Surabaya, 16 Januari 2014
Catatan :
Tulisan ini saya buat khusus untuk dua teman saya Dr. Ikhsan S.Psi.MM, Kepala Dinas Pendidikan Kota Surabaya dan Ibu Arini Pakistianingtyas, Kepala Badan Arsip dan Kepustakaan Kota Surabaya. Mereka adalah pejabat kota Surabaya yang sangat inspiratif dan memiliki komitmen yang tinggi pada tugasnya.
Salam
Satria Dharma
https://satriadharma.com
Kalau jaman dahulu kita tidak pernah baca buku karena kita miskin dan tidak mampu membeli buku, tapi sekarang kita tidak baca buku karena sibuk membaca gadget, karena memang harganya terjangkau oleh siapa saja, social network, facebook dan sejenisnya lebih menarik dibanding buku sastra ataupun buku tentang ilmu pengetahuan.

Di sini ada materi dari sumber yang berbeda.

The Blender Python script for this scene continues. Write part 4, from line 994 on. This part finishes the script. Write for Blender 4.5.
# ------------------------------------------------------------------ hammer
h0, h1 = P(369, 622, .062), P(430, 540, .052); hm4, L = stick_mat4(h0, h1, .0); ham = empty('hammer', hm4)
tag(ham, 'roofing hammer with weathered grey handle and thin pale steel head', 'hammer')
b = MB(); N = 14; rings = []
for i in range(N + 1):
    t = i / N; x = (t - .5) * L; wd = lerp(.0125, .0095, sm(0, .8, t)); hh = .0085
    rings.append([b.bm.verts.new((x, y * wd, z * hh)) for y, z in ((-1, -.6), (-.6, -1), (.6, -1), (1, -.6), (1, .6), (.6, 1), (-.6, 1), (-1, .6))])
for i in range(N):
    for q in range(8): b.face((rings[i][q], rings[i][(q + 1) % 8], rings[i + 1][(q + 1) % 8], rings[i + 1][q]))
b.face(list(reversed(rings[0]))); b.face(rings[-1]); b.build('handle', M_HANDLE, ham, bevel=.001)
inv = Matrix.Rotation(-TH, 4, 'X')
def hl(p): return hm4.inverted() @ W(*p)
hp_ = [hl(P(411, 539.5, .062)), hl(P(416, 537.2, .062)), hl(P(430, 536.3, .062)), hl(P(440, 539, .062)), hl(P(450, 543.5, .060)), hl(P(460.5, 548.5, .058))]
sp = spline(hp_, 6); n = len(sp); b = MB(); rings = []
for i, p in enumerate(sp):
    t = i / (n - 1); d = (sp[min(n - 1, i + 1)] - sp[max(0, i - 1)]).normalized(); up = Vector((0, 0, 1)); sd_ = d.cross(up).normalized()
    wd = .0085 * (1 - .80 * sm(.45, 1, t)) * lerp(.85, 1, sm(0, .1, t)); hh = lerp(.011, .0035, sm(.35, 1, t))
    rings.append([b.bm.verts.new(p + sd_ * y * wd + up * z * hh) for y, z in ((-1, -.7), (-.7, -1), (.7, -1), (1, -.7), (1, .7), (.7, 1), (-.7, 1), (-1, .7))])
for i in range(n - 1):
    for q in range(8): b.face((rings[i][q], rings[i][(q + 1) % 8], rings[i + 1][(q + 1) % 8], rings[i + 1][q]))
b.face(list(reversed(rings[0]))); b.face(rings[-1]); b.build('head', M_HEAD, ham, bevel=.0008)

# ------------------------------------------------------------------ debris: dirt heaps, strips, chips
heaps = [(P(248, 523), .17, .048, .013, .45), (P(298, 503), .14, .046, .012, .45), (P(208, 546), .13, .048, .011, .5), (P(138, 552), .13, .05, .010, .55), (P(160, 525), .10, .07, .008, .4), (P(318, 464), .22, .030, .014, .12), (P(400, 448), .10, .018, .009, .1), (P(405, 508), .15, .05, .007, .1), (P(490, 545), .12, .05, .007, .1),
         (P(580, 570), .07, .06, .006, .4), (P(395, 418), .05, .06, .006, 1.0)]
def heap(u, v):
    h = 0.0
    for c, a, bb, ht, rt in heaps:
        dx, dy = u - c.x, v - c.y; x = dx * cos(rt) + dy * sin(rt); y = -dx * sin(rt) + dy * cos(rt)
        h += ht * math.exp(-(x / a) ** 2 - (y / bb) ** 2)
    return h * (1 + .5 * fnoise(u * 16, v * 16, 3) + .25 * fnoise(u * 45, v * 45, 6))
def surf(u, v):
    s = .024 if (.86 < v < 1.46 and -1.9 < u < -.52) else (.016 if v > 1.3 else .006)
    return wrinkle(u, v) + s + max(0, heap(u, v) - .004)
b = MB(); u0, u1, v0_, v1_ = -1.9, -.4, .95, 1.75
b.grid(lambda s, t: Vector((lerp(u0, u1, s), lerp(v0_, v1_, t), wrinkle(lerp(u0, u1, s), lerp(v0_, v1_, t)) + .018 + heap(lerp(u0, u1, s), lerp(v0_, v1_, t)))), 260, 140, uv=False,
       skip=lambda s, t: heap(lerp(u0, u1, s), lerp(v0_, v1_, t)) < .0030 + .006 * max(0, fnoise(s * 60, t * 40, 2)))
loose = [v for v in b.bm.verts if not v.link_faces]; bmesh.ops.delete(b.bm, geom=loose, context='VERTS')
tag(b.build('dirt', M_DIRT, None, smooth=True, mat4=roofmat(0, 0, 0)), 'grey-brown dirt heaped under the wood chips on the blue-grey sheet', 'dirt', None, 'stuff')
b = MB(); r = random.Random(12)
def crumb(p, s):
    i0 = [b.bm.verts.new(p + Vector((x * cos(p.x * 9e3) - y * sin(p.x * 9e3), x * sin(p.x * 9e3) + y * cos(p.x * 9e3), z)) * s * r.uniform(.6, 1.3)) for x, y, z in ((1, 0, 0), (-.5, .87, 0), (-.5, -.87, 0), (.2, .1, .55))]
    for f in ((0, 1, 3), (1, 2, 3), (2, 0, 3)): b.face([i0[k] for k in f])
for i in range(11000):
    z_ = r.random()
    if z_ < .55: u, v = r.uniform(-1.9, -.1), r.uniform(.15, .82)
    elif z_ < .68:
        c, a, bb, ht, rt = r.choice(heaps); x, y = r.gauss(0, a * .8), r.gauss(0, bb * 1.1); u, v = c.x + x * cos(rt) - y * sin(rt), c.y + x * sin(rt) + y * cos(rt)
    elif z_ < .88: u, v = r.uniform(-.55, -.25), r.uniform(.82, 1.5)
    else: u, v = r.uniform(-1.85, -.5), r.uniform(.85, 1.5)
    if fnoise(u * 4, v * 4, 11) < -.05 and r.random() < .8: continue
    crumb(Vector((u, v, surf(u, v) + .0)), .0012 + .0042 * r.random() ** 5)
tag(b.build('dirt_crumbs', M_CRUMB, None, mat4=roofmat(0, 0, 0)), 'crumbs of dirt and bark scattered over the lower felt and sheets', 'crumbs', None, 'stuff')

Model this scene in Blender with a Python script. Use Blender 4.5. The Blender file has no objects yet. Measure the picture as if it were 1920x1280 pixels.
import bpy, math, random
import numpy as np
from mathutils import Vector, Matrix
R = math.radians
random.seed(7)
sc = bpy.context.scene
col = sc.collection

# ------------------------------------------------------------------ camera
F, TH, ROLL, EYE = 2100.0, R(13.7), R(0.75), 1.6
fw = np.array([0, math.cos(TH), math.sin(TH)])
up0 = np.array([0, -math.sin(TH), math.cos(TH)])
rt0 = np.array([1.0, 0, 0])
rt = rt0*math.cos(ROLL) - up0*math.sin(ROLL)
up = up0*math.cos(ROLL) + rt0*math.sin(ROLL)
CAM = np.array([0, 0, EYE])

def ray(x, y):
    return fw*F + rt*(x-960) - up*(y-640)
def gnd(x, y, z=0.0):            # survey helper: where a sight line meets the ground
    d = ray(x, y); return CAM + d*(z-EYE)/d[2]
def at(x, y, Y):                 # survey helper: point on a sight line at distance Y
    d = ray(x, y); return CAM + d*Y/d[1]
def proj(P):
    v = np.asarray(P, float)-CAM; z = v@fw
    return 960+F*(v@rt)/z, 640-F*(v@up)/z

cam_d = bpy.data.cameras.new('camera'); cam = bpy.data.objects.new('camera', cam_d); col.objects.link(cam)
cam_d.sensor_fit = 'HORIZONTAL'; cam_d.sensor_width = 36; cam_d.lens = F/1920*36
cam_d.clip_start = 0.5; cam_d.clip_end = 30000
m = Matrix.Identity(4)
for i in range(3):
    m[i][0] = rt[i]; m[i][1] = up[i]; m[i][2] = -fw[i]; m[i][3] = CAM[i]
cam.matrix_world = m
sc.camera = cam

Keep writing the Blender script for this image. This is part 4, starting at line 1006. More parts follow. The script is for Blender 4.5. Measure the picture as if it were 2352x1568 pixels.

Barangkali ini yang disebut pembodohan melaui novus ordo seclorum, tatanan dunia baru, imperialisme modern, karena memang itu tujuan kaum zionis seperti yang tertera dalam protokolat yahudi.
Saya setuju dgn pa Taufiq Ismail. Tragedi itu sedang berlangsung terus di negeri sampai pemberlakuan kurikulum 2013. Kurikulum BI 2013 sangat mwnonjolkan pembelajaran berbasis teks. Hanya saja tidak disetting dlm kurikulum tersebut waktu khusus utk peserta didik membaca di Perpustakaan sebagai suatu kebiasaan (habit). Harus ada satu hr khusus utk membaca di perpustakaan. Hal ini dimulai dr SD-PT. Semoga para pakar pencetus kurikulum 2013 menyadari akan hal yang kecil ini.
Semampunya akan dicoba untuk tidak nol buku. Dimulai dari nol koma satu, membaca 2 buku untuk diri sendiri dan keluarga. Tulisan yang sederhana tapi menyadarkan betapa membaca itu adalah hal kecil yang bisa menghasilkan sesuatu yang jauh lebih besar.
Iya yah, betul juga. Dari dulu waktu SD sampai SMA, saya tidak dididik untuk senang membaca, saya hanya dididik untuk menjawab soal UN, cara cepat, trik cepat, ini itu. Akhirnya saya akui saya kurang membaca.
Walaupun sekarang saya mulai senang membaca, tapi saya belum kecanduan. Saya masih bisa tidak membaca buku, masih sering malas. Begitu pula dengan menulis.
Ayo kita mulai membaca dan menulis, hidup sastra yeeaaaaa…!!!!
saya pernah menuliskan pemikiran saya mengenai buruknya kualitas pembelajaran bahasa indonesia. padahal saat itu saya baru dua bulan lulus dari smk.
untuk minat baca, saya harus berterima kasih pada keingintahuan saya yang luar biasa besar. sehingga saya tidak perlu “dipaksa” membaca.
dan, masa-masa keemasan minat baca saya terjadi hanya selama sekitar dua tahun, saat akhir kelas 4 sampai akhir kelas 6 sd. itu pun karena saya “menemukan” perpustakaan sd tempat saya pindah terbengkalai. membuat saya leluasa keluar-masuk perpus dan meminjam buku sesuka hati. setelahnya (di smp, smk), kembali saya harus gigit jari karena sedikitnya bahan bacaan. faktor yang pada akhirnya sedikit-banyak mengubah model membaca saya.